October 7, 2011 10:06 pm

A blanc canvas

Contemporary designs are infused with classic couture details for the spring/summer 2012 collections at Paris fashion week

Girls in white cotton

Nothing says new year or new season or fresh start (or any other such synonym you can find in the thesaurus) as well as a crisp white cotton shirt, so it is not surprising that designers seized on it for spring. What is worth noting, however, is just how many designers seized on it: pretty much all of them. There hasn’t been this much fashion consensus since the little black dress and, indeed, the white cotton shirt – or WCS – is the yin to the LBD’s yang; the reaction to its action (to paraphrase the law of fashion physics). Whether the shirtdress, the shirtwaist or just shirting (or shirts with suits), white cotton was everywhere, symbolising not just the new season, or summer temperatures, but perhaps the thing everyone is hoping for: a new beginning.

From left: Chanel, Louis Vuitton, Balenciaga, Lanvin and Ann Demeulemeester

Fringe

No, we are not talking about hair (though at Hermès it was all about a fringe) but the sartorial technique. Texture is a big trend for next season – there’s more brocade on the runways than in Versailles – and all roads in this fashion map lead to fringe, the better to run your hands through. Haute rather than hippie, and not 1920s-flapper-historical by any means, it can be silken, cellophane, beaded or behemoth, and comes in all fabrications and lengths, from three-dimensional bling to yeti chic. The effect is to add a sense of movement to even the straightest skirt or most relaxed jacket. After all, who doesn’t want to feel as if they – or at least their sleeves – are going somewhere?

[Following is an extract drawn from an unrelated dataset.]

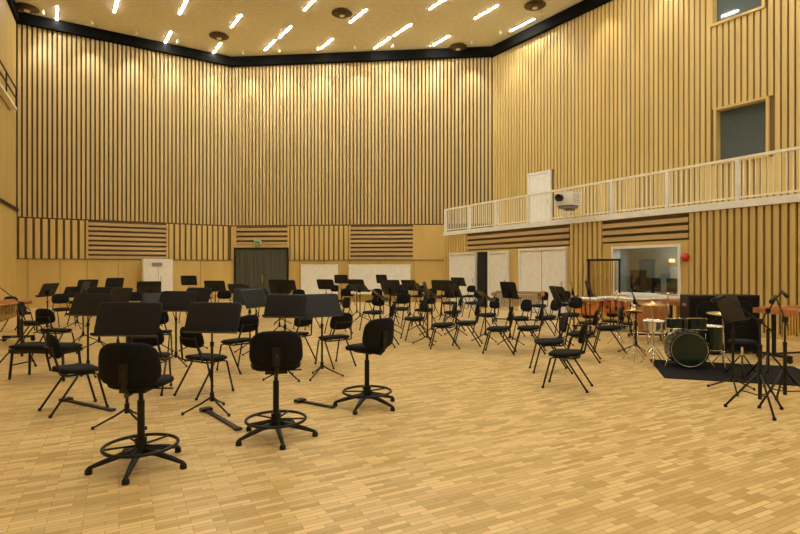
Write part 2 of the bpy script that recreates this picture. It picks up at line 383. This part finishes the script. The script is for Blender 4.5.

From left: Alexander McQueen, Yves Saint Laurent, Céline and Valentino

Peplums

You know what they say: waist not, want not. OK, well, maybe they don’t, but this season in Paris, designers did. More interesting than a belt, and easier to wear (it creates the illusion of curves while disguising troublesome tummy issues), the peplum is back. Though part of the ubiquitous trend towards injecting classic couture details into contemporary dress, these peplums are not ye olde peplums: they don’t demand a suit or dress (they act almost like an accessory) and they come deconstructed and dangling, or frothing over an already frothy skirt, or undulating around the body like waves. Plunge in.